Their work was given a sense of urgency by news of an Indian uprising in the west. Dubbed Pontiac’s War (1763-65) after the Ottawa chief at the heart of the rebellion, it had been triggered by Sir Jeffrey Amherst, the British commander in chief, who had decided to withhold customary gifts of shot and gunpowder from the Native Americans, and it soon reached the frontiers of the colonies with deadly results. The rebellion was also driven by the natives’ concern that following the defeat of the French, the British, desirous of the rich lands of the Ohio Valley, would not live up to their agreement (in the Treaty of Easton in 1758) to withdraw from the west after the war.
The Proclamation of 1763
The Grenville ministry’s response was the Royal Proclamation of 1763, which proposed the establishment of new colonies in Quebec and East and West Florida, each with a royal governor and an elected assembly. But to restore peace to the empire’s frontiers, the rest of the newly acquired territory – from the Great Lakes to Florida, and from the Mississippi to the Appalachians – was to be reserved for the Native Americans. By the terms of the Proclamation, no colonial governments could grant these lands to settlers, and no Briton could settle on them. As well, all of the Indian trade would now be under the control of the two superintendents, for the north and south, respectively, and could take place only at locations approved by them.
In addition to organizing territory, Grenville sought to raise sufficient revenue to meet the costs of stationing the army in America as well as to cover the large debt incurred fighting the French.
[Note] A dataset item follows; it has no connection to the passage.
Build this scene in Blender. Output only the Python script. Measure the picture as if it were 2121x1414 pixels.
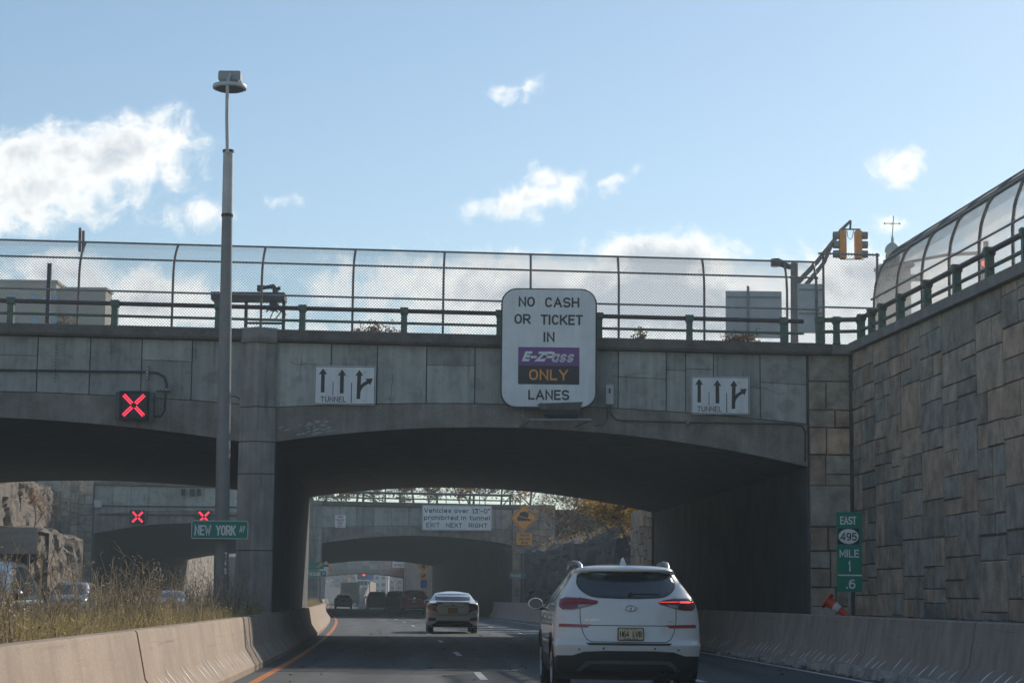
import bpy, bmesh, math, random
from mathutils import Vector, Matrix, noise
R = random.Random(7)
rad = math.radians
SC = bpy.context.scene
for o in list(bpy.data.objects): bpy.data.objects.remove(o)
COL = SC.collection

# ---------------------------------------------------------------- camera, world, sun, exposure
CAM_H = 1.22; FPX = 4124.0
PITCH = math.atan((1238 - 707) / FPX); ROLL = rad(0.6)
cam = bpy.data.cameras.new('camera'); camo = bpy.data.objects.new('camera', cam); COL.objects.link(camo)
cam.sensor_width = 36; cam.lens = 70; cam.clip_end = 6000; cam.clip_start = .05
CR = Matrix.Rotation(math.pi / 2 + PITCH, 3, 'X') @ Matrix.Rotation(ROLL, 3, 'Z')
camo.matrix_world = Matrix.Translation((0, 0, CAM_H)) @ CR.to_4x4()
SC.camera = camo
SC.render.resolution_x = 1024; SC.render.resolution_y = 682
SC.view_settings.view_transform = 'Standard'; SC.view_settings.look = 'None'
SC.view_settings.gamma = 1; SC.view_settings.exposure = EXPOSURE = 0.4

def P(px, py, Y):                     # where the sight line of a photo pixel is Y metres ahead
    d = CR @ Vector(((px - 1060.5) / FPX, -(py - 707) / FPX, -1)); t = Y / d.y
    return d.x * t, d.z * t + CAM_H

SUN_AZ, SUN_EL = rad(36), rad(29)     # sun ahead and to the right
sd = bpy.data.lights.new('sun', 'SUN'); sd.energy = 3.0; sd.angle = rad(.53); sd.color = (1, .93, .82)
so = bpy.data.objects.new('sun', sd); COL.objects.link(so)
sv = Vector((math.sin(SUN_AZ) * math.cos(SUN_EL), math.cos(SUN_AZ) * math.cos(SUN_EL), math.sin(SUN_EL)))
so.rotation_euler = sv.to_track_quat('Z', 'Y').to_euler(); so.location = (60, 60, 80)

class NT:                             # small node-tree helper
    def __init__(s, nt): s.t = nt; s.N = nt.nodes; s.L = nt.links
    def n(s, typ, props=None, **ins):
        nd = s.N.new(typ)
        for k, v in (props or {}).items(): setattr(nd, k, v)
        for k, v in ins.items():
            key = int(k[1:]) if k[0] == '_' and k[1:].isdigit() else k.replace('_', ' ')
            s.set(nd.inputs[key], v)
        return nd
    def set(s, sock, v):
        if isinstance(v, bpy.types.NodeSocket): s.L.new(v, sock)
        elif isinstance(v, bpy.types.Node): s.L.new(v.outputs[0], sock)
        else: sock.default_value = v
    def m(s, op, a, b=0., c=0., clamp=False):
        return s.n('ShaderNodeMath', {'operation': op, 'use_clamp': clamp}, _0=a, _1=b, _2=c).outputs[0]
    def v(s, op, a, b=(0, 0, 0)):
        return s.n('ShaderNodeVectorMath', {'operation': op}, _0=a, _1=b)
    def ramp(s, fac, stops):
        nd = s.N.new('ShaderNodeValToRGB'); s.L.new(fac, nd.inputs[0]); e = nd.color_ramp.elements
        while len(e) < len(stops): e.new(.5)
        for q, (p, c) in zip(e, stops):
            q.position = p; q.color = (c[0], c[1], c[2], 1) if hasattr(c, '__len__') else (c, c, c, 1)
        return nd.outputs[0]
    def mix(s, f, a, b, mode='MIX'):
        nd = s.N.new('ShaderNodeMix'); nd.data_type = 'RGBA'; nd.blend_type = mode
        s.set(nd.inputs[0], f)
        for i, v in ((6, a), (7, b)):
            if isinstance(v, tuple) and len(v) == 3: v = (*v, 1)
            s.set(nd.inputs[i], v)
        return nd.outputs[2]

# sky: physical sky plus procedural cumulus at fixed compass bearings
wd = bpy.data.worlds.new('World'); SC.world = wd; wd.use_nodes = True
w = NT(wd.node_tree); w.N.clear()
sky = w.n('ShaderNodeTexSky', {'sky_type': 'NISHITA', 'sun_disc': False, 'sun_elevation': SUN_EL, 'sun_rotation': SUN_AZ,
                               'air_density': 1.0, 'dust_density': .35, 'ozone_density': 1.3, 'altitude': 60})
gen = w.n('ShaderNodeTexCoord').outputs['Generated']
sep = w.n('ShaderNodeSeparateXYZ', _0=gen)
yy = w.m('MAXIMUM', sep.outputs[1], .05)
uu = w.m('DIVIDE', sep.outputs[0], yy); vv = w.m('DIVIDE', sep.outputs[2], yy)
uv = w.n('ShaderNodeCombineXYZ', _0=uu, _1=vv)
CLOUDS = [(70, 390, 270, 78, -10, 1.12), (270, 320, 130, 70, -14, 1.3), (90, 320, 160, 55, -6, 1.1), (60, 440, 120, 30, 0, .9), (345, 350, 60, 45, 30, .75), (410, 440, 75, 34, 0, .7), (545, 418, 60, 16, 0, .36),
          (1115, 408, 120, 36, -14, .92), (1255, 376, 75, 13, -22, .5), (1135, 375, 45, 34, 0, .85), (1070, 185, 75, 20, -16, .62),
          (1872, 345, 52, 36, 0, 1.0), (1840, 460, 40, 20, 0, .8), (1390, 550, 160, 62, 0, 1.5), (1290, 630, 500, 80, 3, 1.7), (1080, 640, 240, 70, 0, 1.0), (1450, 600, 230, 70, 0, .9),
          (110, 570, 120, 42, 0, .95), (300, 625, 200, 60, 5, 1.2), (420, 650, 220, 46, 0, .8), (700, 690, 260, 40, 0, .6), (1700, 600, 180, 70, 0, 1.0), (1760, 560, 80, 50, 0, 1.0),
          (1950, 600, 190, 90, 0, .8), (2050, 480, 90, 50, -30, .6)]
den = None
for (cx, cy, rx, ry, ang, k) in CLOUDS:
    ax, az = P(cx, cy, 1.0); c = Vector((ax, az - CAM_H, 0))
    d = w.v('SUBTRACT', uv, c)
    rt = w.n('ShaderNodeVectorRotate', {'rotation_type': 'Z_AXIS'}, Vector=d.outputs[0], Angle=rad(ang))
    sc_ = w.v('MULTIPLY', rt, (FPX / rx, FPX / ry, 0))
    ln = w.v('LENGTH', sc_).outputs['Value']
    f = w.m('MULTIPLY', w.m('SUBTRACT', 1.0, w.m('MULTIPLY', ln, .62)), k)
    den = f if den is None else w.m('MAXIMUM', den, f)
warp = w.v('SCALE', uv); warp.inputs['Scale'].default_value = 1
nz = w.n('ShaderNodeTexNoise', Vector=uv, Scale=62., Detail=9., Roughness=.62, Distortion=.35)
nz2 = w.n('ShaderNodeTexNoise', Vector=uv, Scale=20., Detail=5., Roughness=.55)
dd = w.m('ADD', w.m('MAXIMUM', den, -.6), w.m('MULTIPLY', w.m('SUBTRACT', nz.outputs[0], .5), 1.75))
dd = w.m('ADD', dd, w.m('MULTIPLY', w.m('SUBTRACT', nz2.outputs[0], .5), .6))
alpha = w.n('ShaderNodeMapRange', {'interpolation_type': 'SMOOTHSTEP'}, _0=dd, _1=.12, _2=.80, _3=0., _4=.96)
front = w.m('GREATER_THAN', sep.outputs[1], .06)
alpha = w.m('MULTIPLY', alpha, front)
# cloud body: thicker middles are greyer, thin tops bright
sh = w.n('ShaderNodeMapRange', _0=w.m('ADD', dd, w.m('MULTIPLY', w.m('SUBTRACT', nz2.outputs[0], .5), 1.6)), _1=.62, _2=1.30, _3=0., _4=1.)
ccol = w.mix(sh.outputs[0], (9.9, 9.8, 9.5), (5.4, 5.8, 6.3))
skyc = w.mix(1., sky.outputs[0], (.95, .99, .98), 'MULTIPLY')
wcol = w.mix(alpha, skyc, ccol)
bg = w.n('ShaderNodeBackground', Color=wcol, Strength=.093)
w.L.new(bg.outputs[0], w.n('ShaderNodeOutputWorld').inputs[0])

# thin added haze; its scatter lifts the darks as windscreen glare would
hm = bpy.data.materials.new('haze'); hm.use_nodes = True; t_ = hm.node_tree; t_.nodes.remove(t_.nodes['Principled BSDF'])
pv = t_.nodes.new('ShaderNodeVolumePrincipled'); pv.inputs['Color'].default_value = (.78, .93, 1, 1); pv.inputs['Density'].default_value = .0009; pv.inputs['Anisotropy'].default_value = .25
t_.links.new(pv.outputs[0], t_.nodes['Material Output'].inputs['Volume'])
me_ = bpy.data.meshes.new('haze'); hb = bmesh.new(); bmesh.ops.create_cube(hb, size=1.0)
for v_ in hb.verts: v_.co = Vector((v_.co.x * 1400, 340 + v_.co.y * 1000, 21.4 + v_.co.z * 45))
hb.to_mesh(me_); hb.free(); me_.materials.append(hm); hz = bpy.data.objects.new('haze', me_); COL.objects.link(hz)
hz['kind'] = 'stuff'; hz['label'] = 'thin pale haze added over the sunken road to lift the dark tones'; hz['category'] = 'haze'

# ---------------------------------------------------------------- road line and mesh helpers
TAB = [(-40, -.9), (-15, -1.9), (0, -2.42), (15, -3.05), (28.3, -3.69), (46, -4.67), (68, -6.15), (93, -8.1), (110, -9.6), (140, -12.5), (195, -17.7), (273, -24.6), (320, -28.6), (520, -45)]
def XL(Y):                            # left edge line of the carriageway
    if Y <= TAB[0][0]: return TAB[0][1]
    if Y >= TAB[-1][0]: return TAB[-1][1] - .082 * (Y - TAB[-1][0])
    for i in range(len(TAB) - 1):
        a, b = TAB[i], TAB[i + 1]
        if a[0] <= Y <= b[0]:
            p = TAB[i - 1] if i else (a[0] * 2 - b[0], a[1] * 2 - b[1])
            q = TAB[i + 2] if i + 2 < len(TAB) else (b[0] * 2 - a[0], b[1] * 2 - a[1])
            h = b[0] - a[0]; t = (Y - a[0]) / h
            m0 = (b[1] - p[1]) / (b[0] - p[0]) * h; m1 = (q[1] - a[1]) / (q[0] - a[0]) * h
            return (2*t**3 - 3*t*t + 1) * a[1] + (t**3 - 2*t*t + t) * m0 + (-2*t**3 + 3*t*t) * b[1] + (t**3 - t*t) * m1
def W(u, Y, z): return Vector((XL(Y) + u, Y, z))
def slope(Y): return (XL(Y + .5) - XL(Y - .5))
def frange(a, b, st):
    n = max(1, int(round(abs(b - a) / st))); return [a + (b - a) * i / n for i in range(n + 1)]
def lerp(a, b, t): return a + (b - a) * t
def nz3(x, y=0., z=0.): return noise.noise(Vector((x, y, z)))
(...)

Many in the ministry felt that the colonies had benefited from the defeat of the French without paying their fair share to prosecute the war. As a result, in the fall of 1763, Grenville began to tighten up the collection of customs duties, sending the Royal Navy to police the coast, and requiring that all customs officials reside in the colonies to combat the endemic smuggling and bribery that had so reduced the Crown’s revenues in America.